Jüpiter Yazmaları
Şairin son döneminde gösterdiği özgürlük tamamen soyutluğun düşüncelerle girdiği çatışmanın bir tezahürüdür. Aile, toplum ve krallığın baskısından sıyrılıp kendini aradığı uçurumların dibinde tanıştığı antik uzaylı kabrinde yazılan kitabede belirtilen üstün türden olmadığını anladığında büsbütün olarak kendini çaya, kahveye ve soda içmeye vermiştir.
Yine bir uçurumun kenarında uzaklara dalmışken, cişi gelmiş ve uçurumdan çöğürtürmeye başladığı sırada birden bire bir ses duyar. Ya ol ya öl ya al ya bul ya bil ya böl ya bal ya dil ya hu... Ulan kim o yukardan aşağıya çöğürtüren, şiirimin içine eden kim, bir gelirsem oraya... Pardon pardon biri mi var aşağıda, hay aksi, yalnızım sanıyordum bu dağ başında bu uçurumda... Fermuarını çektikten sonra aşağıya seslenir, hey aşağıdaki sörrry sörry, pardon efendim, çokcana özür, ne işiniz var uçurumun dibinde... Hey kimse var mı, kimdir o aşağılarda gezen... Bir seslenir bir kulak kabartır, lakin sesine, özrüne bir karşılık gelmiyordur.
Şair sürgün yıllarını anlattığı şiirinin bir kıtasında bu olayı şöyle özetler.
Sürgünümün yedinci yılında Jüpiterde bir başına
Çöğürtürürken uçurumdan bir ses geldi kulağıma
Ya ol ya öl ya al ya bul ya bil ya böl ya bal ya dil
Yabadabadu Çakmaktaşlar ve Moloztaşlar çağına düştüm.
Y.
YORUMLAR
Çakmakgiller ve Jetgiller 1960'ların dizisi...Biri taş devrinde, biri de uzak gelecekte geçiyor konusu. Geçmişte yayınlanan dizilerde bile bugünün teknolojisi vardı hatırlarsan, özellikle Jetgiller'de...Bu iki dizi özel bir bölümde buluşmuş hatta...
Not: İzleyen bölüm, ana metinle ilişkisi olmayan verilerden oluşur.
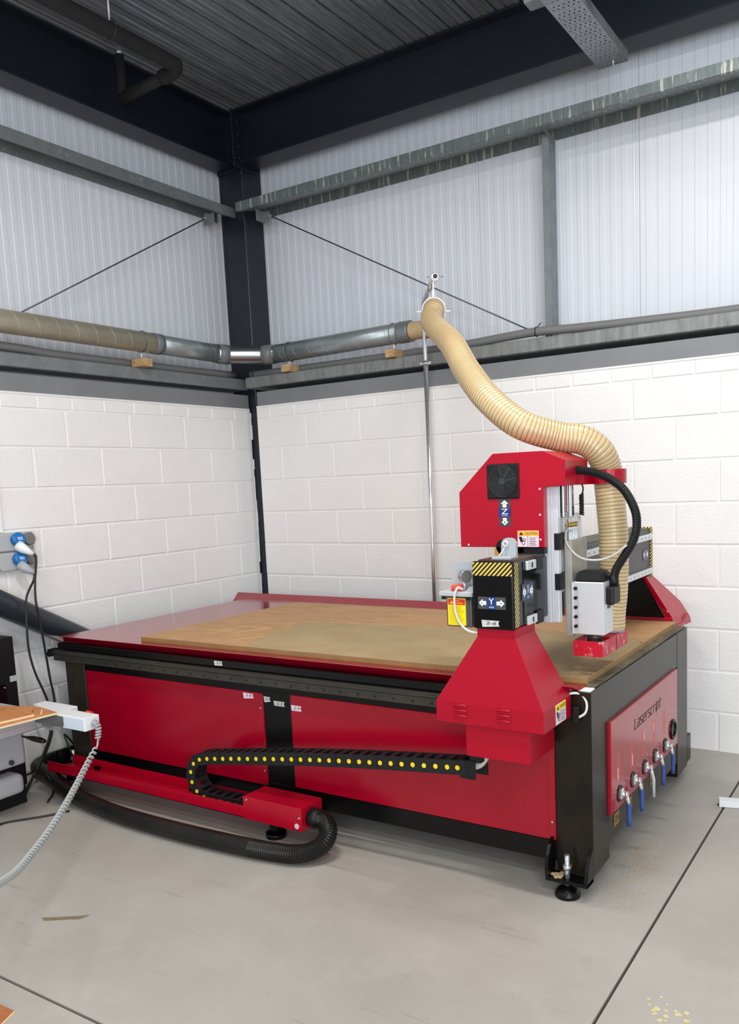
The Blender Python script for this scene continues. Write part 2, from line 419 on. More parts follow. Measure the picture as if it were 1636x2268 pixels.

Wilma ile Fred'i, karı-koca ekranda yatakta gördüğümüz ilk çiftmiş aynı zamanda...
"Yabba dabba doo!" repliği ise seslendirme sanatçısının doğaçlamasıymış, senaryoda "Yahoo!" yazıyormuş aslında...
Bu yazıyı kısa tutmuşsun ama mizahla da daha eğlenceli olmuş, uzun da olabilirdi.
Yinsani
Lakin etkili bir yorumdu teşekkür ederim,
Keşke bir yol tutturabilsem yazında, salla gitsin modunda bir dünyadayım işte.
Saygılarımla
En sevdiğinize emanet olunuz.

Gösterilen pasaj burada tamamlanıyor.